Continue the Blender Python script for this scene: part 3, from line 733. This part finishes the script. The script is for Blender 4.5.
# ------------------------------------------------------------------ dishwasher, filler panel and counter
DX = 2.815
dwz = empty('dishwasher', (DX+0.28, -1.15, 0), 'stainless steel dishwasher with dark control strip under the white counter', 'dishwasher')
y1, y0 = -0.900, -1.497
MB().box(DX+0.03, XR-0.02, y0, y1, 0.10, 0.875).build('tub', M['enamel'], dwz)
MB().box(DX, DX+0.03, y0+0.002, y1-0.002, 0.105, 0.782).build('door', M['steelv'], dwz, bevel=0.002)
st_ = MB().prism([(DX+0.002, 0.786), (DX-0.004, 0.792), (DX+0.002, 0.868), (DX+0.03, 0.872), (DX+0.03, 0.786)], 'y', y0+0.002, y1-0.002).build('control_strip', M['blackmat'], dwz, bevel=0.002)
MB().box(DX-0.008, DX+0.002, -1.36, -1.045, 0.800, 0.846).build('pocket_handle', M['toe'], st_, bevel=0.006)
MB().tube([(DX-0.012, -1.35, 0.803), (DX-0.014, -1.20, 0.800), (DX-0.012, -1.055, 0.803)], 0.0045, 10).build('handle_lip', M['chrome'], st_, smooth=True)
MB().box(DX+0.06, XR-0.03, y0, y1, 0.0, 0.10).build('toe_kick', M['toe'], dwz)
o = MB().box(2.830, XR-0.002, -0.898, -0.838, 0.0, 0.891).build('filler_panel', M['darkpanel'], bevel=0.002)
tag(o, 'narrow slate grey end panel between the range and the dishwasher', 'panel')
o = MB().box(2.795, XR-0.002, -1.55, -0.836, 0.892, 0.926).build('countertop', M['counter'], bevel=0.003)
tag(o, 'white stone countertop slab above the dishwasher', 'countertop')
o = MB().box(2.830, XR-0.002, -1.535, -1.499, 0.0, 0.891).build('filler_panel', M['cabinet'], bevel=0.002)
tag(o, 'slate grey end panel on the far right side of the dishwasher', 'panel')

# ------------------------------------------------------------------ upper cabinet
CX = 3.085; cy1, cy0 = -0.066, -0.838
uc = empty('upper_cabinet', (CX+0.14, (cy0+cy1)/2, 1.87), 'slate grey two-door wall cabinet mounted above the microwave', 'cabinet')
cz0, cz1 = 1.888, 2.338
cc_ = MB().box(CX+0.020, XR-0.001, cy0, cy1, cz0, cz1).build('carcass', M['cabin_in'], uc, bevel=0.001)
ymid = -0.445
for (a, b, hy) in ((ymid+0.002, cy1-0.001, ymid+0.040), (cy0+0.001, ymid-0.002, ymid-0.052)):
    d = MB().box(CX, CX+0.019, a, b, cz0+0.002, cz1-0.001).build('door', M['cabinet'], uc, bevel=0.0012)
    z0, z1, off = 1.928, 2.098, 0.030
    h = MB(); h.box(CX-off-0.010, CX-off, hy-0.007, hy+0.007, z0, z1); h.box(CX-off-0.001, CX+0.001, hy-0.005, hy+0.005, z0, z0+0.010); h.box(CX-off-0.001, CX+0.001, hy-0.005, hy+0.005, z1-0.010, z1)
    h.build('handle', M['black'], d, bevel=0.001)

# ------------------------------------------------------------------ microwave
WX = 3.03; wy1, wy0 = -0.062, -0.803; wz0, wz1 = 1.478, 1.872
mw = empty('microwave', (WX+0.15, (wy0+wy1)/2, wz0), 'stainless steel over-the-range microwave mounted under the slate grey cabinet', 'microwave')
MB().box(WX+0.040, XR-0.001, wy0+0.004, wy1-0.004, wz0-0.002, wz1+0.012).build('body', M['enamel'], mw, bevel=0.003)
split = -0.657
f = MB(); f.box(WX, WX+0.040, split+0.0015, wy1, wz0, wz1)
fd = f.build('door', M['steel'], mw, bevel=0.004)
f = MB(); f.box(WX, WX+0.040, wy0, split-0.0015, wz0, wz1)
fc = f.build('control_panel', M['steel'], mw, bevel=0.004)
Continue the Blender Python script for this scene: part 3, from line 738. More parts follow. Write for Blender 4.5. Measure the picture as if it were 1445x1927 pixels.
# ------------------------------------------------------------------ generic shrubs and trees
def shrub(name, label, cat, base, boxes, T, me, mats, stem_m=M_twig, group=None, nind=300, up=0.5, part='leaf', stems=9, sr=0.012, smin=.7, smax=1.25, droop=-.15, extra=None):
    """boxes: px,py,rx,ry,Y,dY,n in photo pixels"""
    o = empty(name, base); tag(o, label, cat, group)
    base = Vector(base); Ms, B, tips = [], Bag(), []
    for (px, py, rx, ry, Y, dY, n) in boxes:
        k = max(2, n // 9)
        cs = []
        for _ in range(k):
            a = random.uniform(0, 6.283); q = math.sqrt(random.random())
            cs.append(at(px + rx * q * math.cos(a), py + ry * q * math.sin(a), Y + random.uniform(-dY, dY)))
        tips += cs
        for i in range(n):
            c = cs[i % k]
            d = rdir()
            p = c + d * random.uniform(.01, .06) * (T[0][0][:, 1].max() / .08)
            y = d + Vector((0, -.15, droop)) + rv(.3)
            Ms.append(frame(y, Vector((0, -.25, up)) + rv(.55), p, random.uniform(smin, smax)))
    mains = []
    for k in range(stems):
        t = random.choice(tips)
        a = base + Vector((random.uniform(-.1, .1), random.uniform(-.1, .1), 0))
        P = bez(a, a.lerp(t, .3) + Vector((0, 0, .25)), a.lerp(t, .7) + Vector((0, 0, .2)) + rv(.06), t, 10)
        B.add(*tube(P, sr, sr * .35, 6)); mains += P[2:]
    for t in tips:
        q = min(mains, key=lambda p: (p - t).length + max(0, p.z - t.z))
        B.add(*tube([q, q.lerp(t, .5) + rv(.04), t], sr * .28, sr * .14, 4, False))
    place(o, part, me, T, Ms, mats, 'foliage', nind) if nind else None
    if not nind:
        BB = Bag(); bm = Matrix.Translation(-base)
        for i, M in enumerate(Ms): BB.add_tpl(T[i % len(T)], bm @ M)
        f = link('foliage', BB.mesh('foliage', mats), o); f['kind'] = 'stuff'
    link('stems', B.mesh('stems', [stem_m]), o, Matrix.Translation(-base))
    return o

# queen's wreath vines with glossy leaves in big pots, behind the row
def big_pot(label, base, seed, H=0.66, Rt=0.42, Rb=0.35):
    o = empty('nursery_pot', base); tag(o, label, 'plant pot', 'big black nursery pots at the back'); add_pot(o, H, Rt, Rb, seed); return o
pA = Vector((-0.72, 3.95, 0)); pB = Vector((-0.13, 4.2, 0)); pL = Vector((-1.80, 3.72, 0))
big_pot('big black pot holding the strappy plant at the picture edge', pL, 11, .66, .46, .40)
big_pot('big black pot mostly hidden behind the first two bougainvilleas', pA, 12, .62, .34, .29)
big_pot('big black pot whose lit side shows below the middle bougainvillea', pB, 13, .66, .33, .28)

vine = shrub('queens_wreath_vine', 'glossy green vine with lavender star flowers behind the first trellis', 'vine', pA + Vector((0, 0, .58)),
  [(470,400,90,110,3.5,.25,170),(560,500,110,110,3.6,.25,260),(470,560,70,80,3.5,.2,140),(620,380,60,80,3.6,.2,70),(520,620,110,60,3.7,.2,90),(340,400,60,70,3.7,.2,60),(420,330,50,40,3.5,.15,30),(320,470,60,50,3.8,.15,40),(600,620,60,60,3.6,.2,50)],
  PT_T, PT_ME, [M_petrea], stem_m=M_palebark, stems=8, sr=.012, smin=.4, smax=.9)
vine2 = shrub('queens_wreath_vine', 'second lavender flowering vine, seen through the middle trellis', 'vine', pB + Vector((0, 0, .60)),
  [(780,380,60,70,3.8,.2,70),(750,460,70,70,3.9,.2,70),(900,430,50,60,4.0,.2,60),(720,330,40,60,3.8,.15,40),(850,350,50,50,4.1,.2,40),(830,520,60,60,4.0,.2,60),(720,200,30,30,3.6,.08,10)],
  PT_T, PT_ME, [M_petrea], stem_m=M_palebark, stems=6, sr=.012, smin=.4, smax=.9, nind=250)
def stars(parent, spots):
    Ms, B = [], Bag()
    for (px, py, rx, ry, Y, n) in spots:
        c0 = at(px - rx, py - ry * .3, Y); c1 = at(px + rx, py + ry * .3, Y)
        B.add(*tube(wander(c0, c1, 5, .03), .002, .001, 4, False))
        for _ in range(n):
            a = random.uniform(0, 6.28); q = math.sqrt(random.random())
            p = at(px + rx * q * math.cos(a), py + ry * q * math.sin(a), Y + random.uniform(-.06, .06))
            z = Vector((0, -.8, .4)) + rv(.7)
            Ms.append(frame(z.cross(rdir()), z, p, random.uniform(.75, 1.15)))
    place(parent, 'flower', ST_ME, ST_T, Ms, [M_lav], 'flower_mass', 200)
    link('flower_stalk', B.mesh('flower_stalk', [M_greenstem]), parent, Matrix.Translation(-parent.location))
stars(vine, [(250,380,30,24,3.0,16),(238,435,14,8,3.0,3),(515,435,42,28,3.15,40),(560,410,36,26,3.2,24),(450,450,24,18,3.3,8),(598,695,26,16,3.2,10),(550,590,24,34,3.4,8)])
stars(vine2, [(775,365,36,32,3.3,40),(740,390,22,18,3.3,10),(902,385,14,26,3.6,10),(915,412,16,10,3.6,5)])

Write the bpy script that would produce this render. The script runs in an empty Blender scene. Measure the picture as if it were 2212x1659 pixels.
_____
### WHAT THE TASK ASKS
Please reproduce exactly the lines from the first one of the records above through the line containing "tag(o, 'slate grey", both included, and nothing else.

### OUTPUT FOR THIS EXERCISE
Continue the Blender Python script for this scene: part 3, from line 733. This part finishes the script. The script is for Blender 4.5.
# ------------------------------------------------------------------ dishwasher, filler panel and counter
DX = 2.815
dwz = empty('dishwasher', (DX+0.28, -1.15, 0), 'stainless steel dishwasher with dark control strip under the white counter', 'dishwasher')
y1, y0 = -0.900, -1.497
MB().box(DX+0.03, XR-0.02, y0, y1, 0.10, 0.875).build('tub', M['enamel'], dwz)
MB().box(DX, DX+0.03, y0+0.002, y1-0.002, 0.105, 0.782).build('door', M['steelv'], dwz, bevel=0.002)
st_ = MB().prism([(DX+0.002, 0.786), (DX-0.004, 0.792), (DX+0.002, 0.868), (DX+0.03, 0.872), (DX+0.03, 0.786)], 'y', y0+0.002, y1-0.002).build('control_strip', M['blackmat'], dwz, bevel=0.002)
MB().box(DX-0.008, DX+0.002, -1.36, -1.045, 0.800, 0.846).build('pocket_handle', M['toe'], st_, bevel=0.006)
MB().tube([(DX-0.012, -1.35, 0.803), (DX-0.014, -1.20, 0.800), (DX-0.012, -1.055, 0.803)], 0.0045, 10).build('handle_lip', M['chrome'], st_, smooth=True)
MB().box(DX+0.06, XR-0.03, y0, y1, 0.0, 0.10).build('toe_kick', M['toe'], dwz)
o = MB().box(2.830, XR-0.002, -0.898, -0.838, 0.0, 0.891).build('filler_panel', M['darkpanel'], bevel=0.002)
tag(o, 'narrow slate grey end panel between the range and the dishwasher', 'panel')
o = MB().box(2.795, XR-0.002, -1.55, -0.836, 0.892, 0.926).build('countertop', M['counter'], bevel=0.003)
tag(o, 'white stone countertop slab above the dishwasher', 'countertop')
o = MB().box(2.830, XR-0.002, -1.535, -1.499, 0.0, 0.891).build('filler_panel', M['cabinet'], bevel=0.002)
tag(o, 'slate grey end panel on the far right side of the dishwasher', 'panel')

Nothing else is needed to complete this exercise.